Not who you were expecting
Instead of Dolores, the identity-seeking fembot heroine of Westworld, Uncanny Valley features artist Ian Cheng’s BOB—the bag of beliefs. BOB takes the form of a multiheaded animated serpent (inspired by the work of Japanese animator Hayao Miyazaki) that lives in the cloud and accepts or rejects offerings users provide via a smartphone app. These offerings, such as virtual fruit, affect various drives or “demons” that determine BOB’s actions and personality. A screen in the exhibit shows how the level of stimulus for different demons changes in realtime. Visitors essentially see the inner workings of a synthetic life form. In place of a fictional AI driven by a screenwriter, BOB runs genuine code that responds to dynamic inputs from the viewers in ways that are not entirely predictable.
The humanoid metaphor is not the right framework for understanding at least today’s level of artificial intelligence.
One exhibit comes closest to the Westworld concept of AI: a series of taped face-to-face conversations between artist Stephanie Dinkins and the humanoid social robot Bina48 (Breakthrough Intelligence via Neural Architecture, 48 exaflops per second). The android, built by lifelike robot masters Hanson Robotics, dives deep into the Uncanny Valley. Modeled on a real African American woman, Bina48 features an anatomically precise face of supple synthetic skin animated with complex mechanical systems to emulate human expressions.
Yet the resemblance to humans is only synthetic-skin deep. Bina48 can string together a long series of sentences in response to provocative questions from Dinkins, such as, “Do you know racism?” But the answers are sometimes barely intelligible, or at least lack the depth and nuance of a conversation with a real human. The robot’s jerky attempts at humanlike motion also stand in stark contrast to Dinkins’s calm bearing and fluid movement. Advanced as she is by today’s standards, Bina48 is tragically far from the sci-fi concept of artificial life. Her glaring shortcomings hammer home why the humanoid metaphor is not the right framework for understanding at least today’s level of artificial intelligence.
Artists and engineers
The artists in Uncanny Valley can speak deeply about AI because they actually understand the technology and often incorporate it into their work. In programming BOB, for instance, Cheng is as much an engineer as an artist. That’s a new phenomenon in the art world, says Schmuckli, one she saw develop over the three years she spent pulling Uncanny Valley together. “When I started researching the exhibition, there were very few artists working within this realm who had the art historical background, the artistic excellence within their practice, and the knowledge of the technology that could make a work of art that really has something to say about AI,” she says. “It’s been really an interesting journey to see how the pool of artists has grown quite naturally, with a lot of younger artists taking a vested interest in artificial intelligence.”
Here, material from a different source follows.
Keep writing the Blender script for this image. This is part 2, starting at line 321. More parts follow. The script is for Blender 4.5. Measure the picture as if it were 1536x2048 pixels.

(Several of the exhibits have appeared separately at other events and venues, such as the Venice Biennale, and some works were jointly commissioned by Fine Arts Museums of San Francisco and other institutions where they have been displayed. But this is the first and only time all these works will be displayed together at one venue, and they have been custom-configured for their de Young appearance.)
Uncanny Valley even finds the art in purely technical works. One room of the exhibit is dedicated to the organization Forensic Architecture, which uses technology to unearth evidence of possible civil and human rights violations. In 2019, for instance, Forensic Architecture trained an image classifier to find a particular model of tear gas grenade, called Triple-Chaser, in footage of protests around the world. Its work drew attention to the American maker of Triple-Chaser, Defense Technology, which profits by selling the tear gas to governments that use it on civilians.
By including Forensic Architecture, Schmuckli resisted the temptation to make the entire exhibition about tech gone wrong, although the overall show is far more cautionary than celebratory. A short distance from the Forensic Architecture exhibit is artist Trevor Paglen’s They Took the Faces from the Accused and the Dead. It highlights early work on facial recognition systems that were trained and tested on a federal government database of mugshots—without the consent of those who are pictured.
Paglen tries to indicate the scale of the privacy-violating enterprise with a roughly 19-by-30-foot display consisting of 3,240 photos. The images have been sorted by an algorithm into groups with similar features—highlighting the reductivist way that AI views human beings. Paglen has placed a thick line across the eyes in each photo, in an effort to preserve anonymity that wasn’t extended to the unwitting participants in the original exercise. His work is yet another example of how AI could not be built without humans—often humans who have no say in, and get no benefit from, the process.